I think we’re experiencing the changing neighborhood demographics here, too – when I moved here, 22 years ago, the area was very Anglo. We’ve become a lot more diverse, particularly Hispanic, and there are several good tacquerias nearby.

So, at this point, if my wife and I have a craving for that sort of restaurant, our two main options are both about a 20 minute drive away.

Same for us, but it’s more because we have to go through the city streets to get to it. I miss having a place where I could just open the door, walk literally one block from my house at 1 a.m. in the morning, and get a hamburger, fries, and a Tom Collins to go with it. (These places always seemed to have cocktail menus from the 1950s in them. Stuff like pink ladies, grasshoppers, sloe gin fizzes, etc. Pretty sure they even had Harvey Wallbangers.)

Help me out- what’s the difference between these places and a true diner? That’s pretty much how I would describe a diner.

I don’t know about dive bars, but diners are doing just fine. There are about seven withing 15 minutes of house, and two of those only opened this year.

Of course, they aren’t the old railroad car diners, but they usually are characterized by a full menu and serve breakfast as long as their open. Only three of the seven serve dinner; the rest close mid-afternoon.

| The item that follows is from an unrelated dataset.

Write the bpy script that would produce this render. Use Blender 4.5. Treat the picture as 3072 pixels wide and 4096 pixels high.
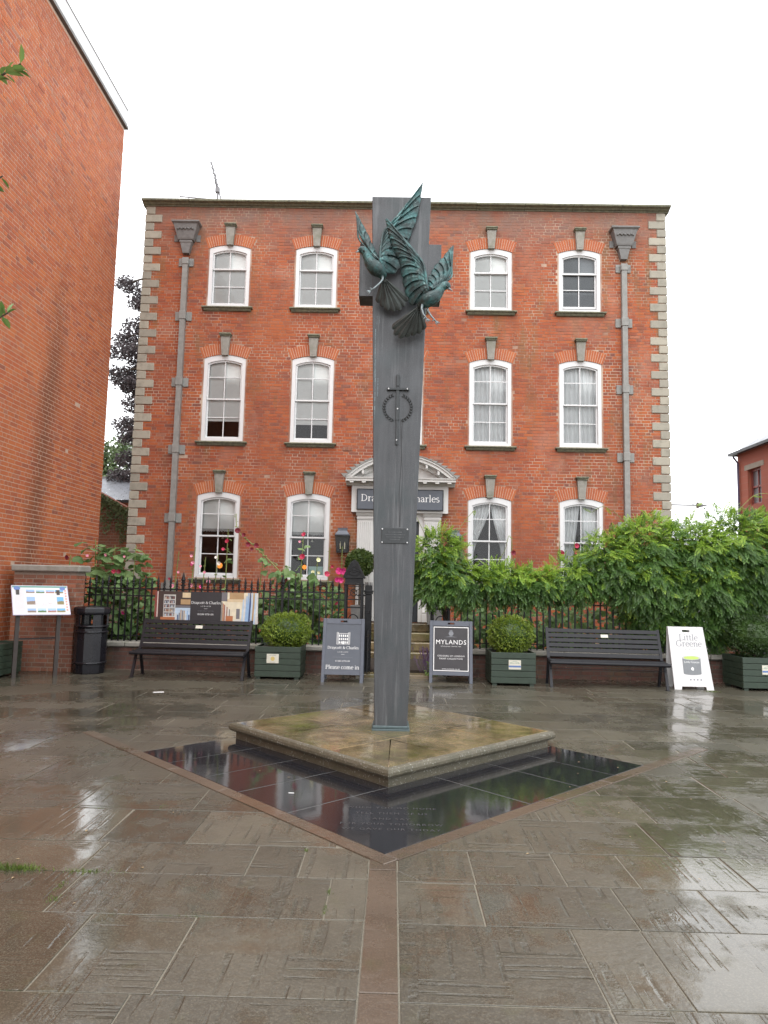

There are dive bars, but they don’t feel authentic to me somehow. Different places I’ve lived I’ve seen the really old places shut down. I think true dive bars have to be trashy to the point that only people who know the owner go there or something - I can’t really put my finger on it. If the bartenders are nice to you, it’s probably not really a good dive bar in the true sense of the word. I’m also always thinking of lushes that go there to do serious drinking; other people being there is incidental, not the main purpose of their going there. They also have to be open during the day, if they’re not open during the day its a faux dive bar at best.